La intención, que tiene mucho de resumen no reconocido de muchas obsesiones del autor sin hacerlas nunca explícitas (incluida la homosexualidad, aquí insinuada en la historia de dos adolescentes), es admirable por lo que tiene de asumir riesgos, plantear un desafío a los espectadores (a los que respetan al Almodóvar artista, claro, los que le detestan y ponen a parir sus películas sin verlas quedan al margen) y guardar todos los excesos para refugiarse en la emoción contenida y el dolor emboscado, sin más alardes que alguna escena rompedora (el ciervo en celo que persigue al tren) y las inevitables referencias a otros artistas con las que dar un barniz culto al asunto.

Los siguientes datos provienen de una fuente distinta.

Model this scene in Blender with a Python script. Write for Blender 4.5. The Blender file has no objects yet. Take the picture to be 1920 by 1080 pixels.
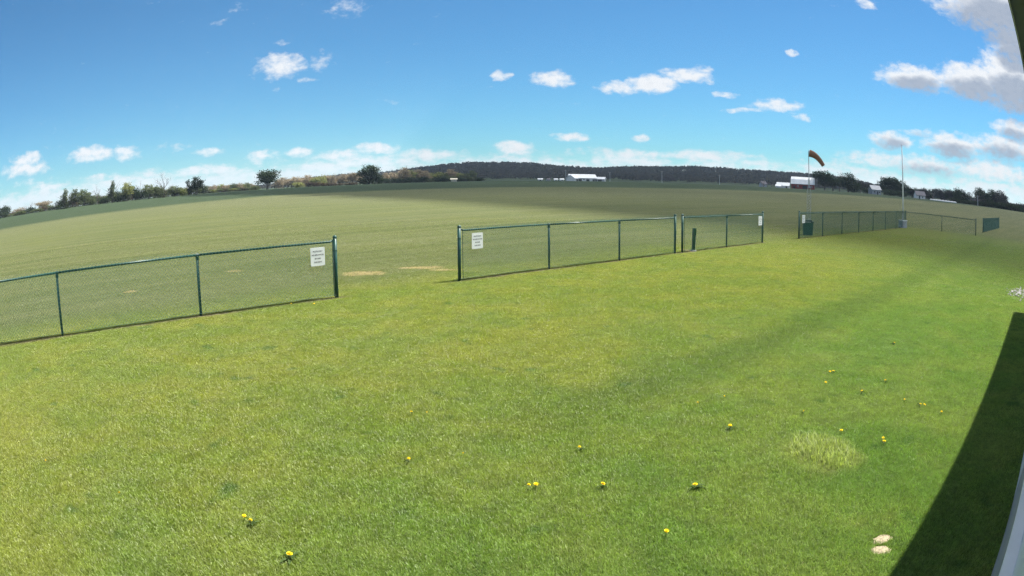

Lo malo, ay, es que la propuesta se queda a medias. Primero, porque Almodóvar sigue empeñado en ser guionista único sin pedir ayuda para que las piezas encajen, los diálogos sean siempre ajustados y los personajes no sean víctimas de la dispersión, muchas veces nacida de la ocurrencia pueril. Y, segundo, por un error de casting garrafal: Emma Suárez da la talla con su oficio y su rostro curtido en mil batallas (la culpa pegajosa, el dolor que mata las palabras, la impotencia y el abatimiento sin límites) pero Adriana Ugarte, fotografiada siempre bella y glamurosa por mucho que aparente sufrir, no convence casi nunca (la escena en la que da clase de literatura es tremenda), perjudicada además por algunas miradas estereotipadas del director (ese pescador de valla publicitaria, esa escultora tan chic: todos sin rastro de acento gallego) y por el trazo grueso con el que se escribe en su caso un personaje que revive cuando Emma Suárez lo rescata.